Sorrell Leczkowski; Wendy Fawell and Courtney Boyle were killed in the attack on Manchester Arena.

The first volume of a report of the public inquiry into the attack on Manchester Arena, which examines security for the venue, has been published today and it, chairman Sir John Saunders, found there were a number of missed opportunities to prevent or minimise the "devastating impact"

.Neil Hudgell, of Hudgells Solicitors, who represents the family of Sorrell Leczkowski as well as fellow victim Philip Tron, said: "This inquiry has strongly demonstrated that there was an inexcusable catalogue of failings at every level which made the venue an attractive target to a terrorist attack, failed to deter or prevent the outrage, and as a result contributed to the loss of life and injury.

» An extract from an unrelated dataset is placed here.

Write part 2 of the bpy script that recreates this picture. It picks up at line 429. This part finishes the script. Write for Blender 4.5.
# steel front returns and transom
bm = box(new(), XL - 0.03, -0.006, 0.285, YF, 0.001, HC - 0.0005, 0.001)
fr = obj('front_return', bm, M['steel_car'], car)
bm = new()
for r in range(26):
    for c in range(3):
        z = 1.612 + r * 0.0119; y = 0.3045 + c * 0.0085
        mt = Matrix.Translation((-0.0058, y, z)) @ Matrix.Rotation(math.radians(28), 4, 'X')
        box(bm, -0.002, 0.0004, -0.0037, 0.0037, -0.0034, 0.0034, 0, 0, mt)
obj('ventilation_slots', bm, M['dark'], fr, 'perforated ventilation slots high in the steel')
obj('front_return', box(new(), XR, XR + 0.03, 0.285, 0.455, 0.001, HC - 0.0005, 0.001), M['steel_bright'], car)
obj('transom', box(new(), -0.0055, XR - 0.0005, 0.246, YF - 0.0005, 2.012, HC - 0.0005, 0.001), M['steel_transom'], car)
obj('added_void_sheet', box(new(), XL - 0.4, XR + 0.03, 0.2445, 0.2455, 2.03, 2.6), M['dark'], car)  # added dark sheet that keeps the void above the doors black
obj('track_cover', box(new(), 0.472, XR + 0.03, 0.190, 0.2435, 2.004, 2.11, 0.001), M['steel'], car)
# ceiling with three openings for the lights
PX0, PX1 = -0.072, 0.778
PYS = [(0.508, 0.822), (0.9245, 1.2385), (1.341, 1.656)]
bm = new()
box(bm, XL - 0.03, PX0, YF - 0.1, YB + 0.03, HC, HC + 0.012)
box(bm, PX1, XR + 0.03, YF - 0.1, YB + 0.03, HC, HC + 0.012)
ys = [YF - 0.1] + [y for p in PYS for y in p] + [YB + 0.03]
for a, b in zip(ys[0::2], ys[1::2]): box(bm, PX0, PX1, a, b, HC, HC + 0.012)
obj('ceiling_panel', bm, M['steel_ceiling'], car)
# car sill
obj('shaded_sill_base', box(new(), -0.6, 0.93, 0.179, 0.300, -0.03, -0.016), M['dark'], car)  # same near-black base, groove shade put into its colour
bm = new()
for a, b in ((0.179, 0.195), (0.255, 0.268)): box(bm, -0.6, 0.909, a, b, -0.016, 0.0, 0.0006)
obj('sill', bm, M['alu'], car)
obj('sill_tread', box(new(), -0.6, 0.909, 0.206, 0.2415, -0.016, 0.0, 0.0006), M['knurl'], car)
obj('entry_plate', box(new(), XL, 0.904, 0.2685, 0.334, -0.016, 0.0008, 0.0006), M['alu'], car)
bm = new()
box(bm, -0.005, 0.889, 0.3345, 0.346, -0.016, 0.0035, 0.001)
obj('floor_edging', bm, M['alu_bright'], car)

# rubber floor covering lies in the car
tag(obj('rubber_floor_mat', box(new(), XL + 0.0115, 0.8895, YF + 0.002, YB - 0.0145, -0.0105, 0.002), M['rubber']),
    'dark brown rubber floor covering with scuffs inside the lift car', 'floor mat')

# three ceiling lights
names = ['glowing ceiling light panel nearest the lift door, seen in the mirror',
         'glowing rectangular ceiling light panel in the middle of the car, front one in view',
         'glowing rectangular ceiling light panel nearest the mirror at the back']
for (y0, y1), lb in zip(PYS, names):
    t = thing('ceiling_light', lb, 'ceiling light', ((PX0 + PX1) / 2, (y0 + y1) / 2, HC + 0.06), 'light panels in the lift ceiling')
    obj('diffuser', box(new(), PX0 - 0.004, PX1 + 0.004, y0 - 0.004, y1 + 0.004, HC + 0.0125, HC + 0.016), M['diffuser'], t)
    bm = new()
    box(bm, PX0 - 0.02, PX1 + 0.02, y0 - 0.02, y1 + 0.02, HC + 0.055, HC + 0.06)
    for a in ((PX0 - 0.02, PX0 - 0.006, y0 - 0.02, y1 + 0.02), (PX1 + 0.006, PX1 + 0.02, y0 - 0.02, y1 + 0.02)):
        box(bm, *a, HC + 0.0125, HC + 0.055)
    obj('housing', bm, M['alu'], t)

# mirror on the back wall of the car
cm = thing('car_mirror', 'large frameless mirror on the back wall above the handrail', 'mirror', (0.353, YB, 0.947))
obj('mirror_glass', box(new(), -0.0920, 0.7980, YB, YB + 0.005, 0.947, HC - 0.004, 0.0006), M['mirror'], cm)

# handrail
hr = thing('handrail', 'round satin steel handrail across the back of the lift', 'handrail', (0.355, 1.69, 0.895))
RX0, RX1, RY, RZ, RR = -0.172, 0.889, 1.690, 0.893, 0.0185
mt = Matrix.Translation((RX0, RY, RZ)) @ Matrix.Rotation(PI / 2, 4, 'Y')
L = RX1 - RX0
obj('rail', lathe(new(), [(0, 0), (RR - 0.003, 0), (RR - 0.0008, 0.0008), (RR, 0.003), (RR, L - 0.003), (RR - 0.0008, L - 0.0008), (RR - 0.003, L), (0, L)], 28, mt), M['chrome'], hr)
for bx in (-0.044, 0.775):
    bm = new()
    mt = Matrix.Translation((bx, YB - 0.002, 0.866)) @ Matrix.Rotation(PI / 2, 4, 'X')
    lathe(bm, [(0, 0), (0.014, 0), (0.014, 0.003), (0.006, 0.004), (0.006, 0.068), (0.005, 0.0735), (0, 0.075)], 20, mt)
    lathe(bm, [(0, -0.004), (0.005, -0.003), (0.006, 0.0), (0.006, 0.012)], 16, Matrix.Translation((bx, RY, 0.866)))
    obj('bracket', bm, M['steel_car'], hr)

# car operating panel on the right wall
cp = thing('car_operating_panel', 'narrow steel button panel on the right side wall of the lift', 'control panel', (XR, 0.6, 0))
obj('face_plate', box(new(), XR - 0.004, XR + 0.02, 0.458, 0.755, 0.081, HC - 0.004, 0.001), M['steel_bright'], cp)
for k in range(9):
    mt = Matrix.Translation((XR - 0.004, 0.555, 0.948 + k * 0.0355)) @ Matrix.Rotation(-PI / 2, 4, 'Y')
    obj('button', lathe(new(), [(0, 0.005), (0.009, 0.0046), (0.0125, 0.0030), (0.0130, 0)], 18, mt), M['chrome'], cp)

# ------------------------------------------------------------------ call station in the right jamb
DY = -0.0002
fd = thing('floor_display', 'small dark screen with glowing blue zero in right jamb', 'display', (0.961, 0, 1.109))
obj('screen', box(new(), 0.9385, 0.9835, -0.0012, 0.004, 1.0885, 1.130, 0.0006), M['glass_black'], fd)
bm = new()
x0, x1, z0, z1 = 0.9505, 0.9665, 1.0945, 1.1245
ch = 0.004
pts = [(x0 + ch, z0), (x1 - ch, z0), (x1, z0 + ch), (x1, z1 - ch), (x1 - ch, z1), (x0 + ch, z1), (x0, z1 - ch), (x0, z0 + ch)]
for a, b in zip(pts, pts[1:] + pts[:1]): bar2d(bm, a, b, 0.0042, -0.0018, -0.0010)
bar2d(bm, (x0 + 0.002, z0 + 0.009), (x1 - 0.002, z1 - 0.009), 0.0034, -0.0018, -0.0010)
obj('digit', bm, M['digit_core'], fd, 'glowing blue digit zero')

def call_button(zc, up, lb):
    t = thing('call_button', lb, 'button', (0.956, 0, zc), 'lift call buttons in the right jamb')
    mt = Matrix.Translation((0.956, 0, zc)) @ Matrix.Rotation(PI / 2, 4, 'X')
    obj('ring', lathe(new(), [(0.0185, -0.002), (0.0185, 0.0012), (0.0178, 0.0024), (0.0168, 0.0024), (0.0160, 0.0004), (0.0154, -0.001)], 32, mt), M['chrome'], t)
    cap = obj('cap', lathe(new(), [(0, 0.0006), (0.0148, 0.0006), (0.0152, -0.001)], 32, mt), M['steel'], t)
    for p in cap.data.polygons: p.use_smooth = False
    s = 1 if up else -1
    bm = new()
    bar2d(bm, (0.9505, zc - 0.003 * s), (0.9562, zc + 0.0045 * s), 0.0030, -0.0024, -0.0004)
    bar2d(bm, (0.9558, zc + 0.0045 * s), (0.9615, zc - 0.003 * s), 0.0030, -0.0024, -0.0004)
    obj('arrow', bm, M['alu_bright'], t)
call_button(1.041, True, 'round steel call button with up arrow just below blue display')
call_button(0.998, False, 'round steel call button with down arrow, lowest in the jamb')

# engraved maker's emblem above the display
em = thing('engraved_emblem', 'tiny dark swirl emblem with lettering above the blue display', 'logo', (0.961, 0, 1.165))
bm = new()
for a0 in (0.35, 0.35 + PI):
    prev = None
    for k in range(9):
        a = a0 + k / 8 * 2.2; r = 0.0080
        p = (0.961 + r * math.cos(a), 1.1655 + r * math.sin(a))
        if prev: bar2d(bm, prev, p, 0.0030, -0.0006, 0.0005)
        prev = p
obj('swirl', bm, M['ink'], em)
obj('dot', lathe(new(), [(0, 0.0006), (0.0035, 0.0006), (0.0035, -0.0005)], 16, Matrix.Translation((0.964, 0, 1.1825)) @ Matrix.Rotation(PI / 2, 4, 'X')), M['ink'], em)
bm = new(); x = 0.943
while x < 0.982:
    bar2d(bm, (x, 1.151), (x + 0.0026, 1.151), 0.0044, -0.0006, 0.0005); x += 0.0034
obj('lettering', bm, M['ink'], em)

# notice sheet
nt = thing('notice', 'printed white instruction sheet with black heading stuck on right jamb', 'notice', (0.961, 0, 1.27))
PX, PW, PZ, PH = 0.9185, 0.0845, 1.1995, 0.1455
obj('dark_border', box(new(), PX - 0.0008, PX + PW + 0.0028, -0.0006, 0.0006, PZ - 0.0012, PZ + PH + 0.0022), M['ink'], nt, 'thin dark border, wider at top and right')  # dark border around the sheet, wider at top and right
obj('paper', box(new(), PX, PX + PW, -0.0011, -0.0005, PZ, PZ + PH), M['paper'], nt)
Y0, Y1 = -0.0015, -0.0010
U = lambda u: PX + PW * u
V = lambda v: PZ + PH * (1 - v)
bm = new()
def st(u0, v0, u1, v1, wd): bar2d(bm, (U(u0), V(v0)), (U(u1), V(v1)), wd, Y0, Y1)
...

"Significantly, at the time, despite the country's national threat level for a terrorist attack being classed as severe, the Government did not have laws in place to enforce venues such as the Manchester Arena and other concert venues to take appropriate counter-terrorism measures in such an environment.

"As a result of these combined failings, thousands of young people who attended the concert on that night were left an open and vulnerable target for terrorists because the security around the venue and event was nowhere near what it needed to be. There were gaps and failings galore.

Floral tributes which were left outside the arena.

"If the shortcomings in the UK legal and regulatory framework were not already apparent from earlier attacks in this country, the wave of attacks across Europe including the Charlie Hebdo, Stade de France and Bataclan attacks in 2015 should have left no doubt that existing provisions were inadequate. What is more alarming is that those systemic failings remain in place now, four years on."

The report criticises security arrangement at the venue, with both the Arena's operators, SMG, their security and stewarding sub-contractors, Showsec and British Transport Police (BTP), and employees of all three, responsible for the missed opportunities.

They were that Abedi made a number of "reconnaissance" trips to the City Room before he detonated his shrapnel-packed bomb, he spent 20 minutes there, from 8.50pm to 9.10pm, in a "blind spot" not covered by CCTV before leaving and returning at 9.33pm to take up position.

An adequate patrol of the City Room by Showsec staff shortly before the concert ended, as they were contracted to carry out, was another missed opportunity, but it was Showsec workers' practice not to check the mezzanine area where Abedi hid away from the CCTV. If this had been done Abedi would have been spotted by a patrol.

Inquiry chairman Sir John Saunders, a retired High Court judge.

Sir John concluded the "most striking" missed opportunity involved member of the public, Christopher Wild, reporting Abedi to stewards 15 minutes before the explosion as he waited to picm up his partner's daughter from the concert.

They spotted Abedi and Mr Wild was concerned with his bulging rucksack and worried he might "let a bomb off". He reported Abedi to Mohammed Agha at 10.15pm, but was "fobbed off". A further, connected chance to identify Abedi as suspicious, was missed very shortly after at 10.22pm, just eight minutes before the attack. Mr Agha passed on Mr Wild's concerns to another Showsec steward Kyle Lawler. The men, both then aged 18, eyeballed Abedi, who appeared to notice and looked "fidgety".

Mr Lawler tried to pass the report to the control room but could not get through on his radio. His efforts to raise the alarm were not "adequate" and he instead left the City Room to take up his post for the end of the concert.

Finally the report said that if a BTP officer had been in the City Room, then Abedi would have probably been challenged earlier. Despite instructions for at least one officer to be present in the room at the end of the concert, none were present from 10pm onwards.

Sir John said: "No-one knows what Salman Abedi would have done had he been confronted before 10.31pm. The security arrangements for the Manchester Arena should have prevented or minimised the devastating impact of the attack. They failed to do so. There were a number of opportunities which were missed leading to this failure."

The findings are being split into three volumes and a further report will follow on the emergency response and the experience of each of those who died, and finally an analysis of whether the atrocity could have been prevented.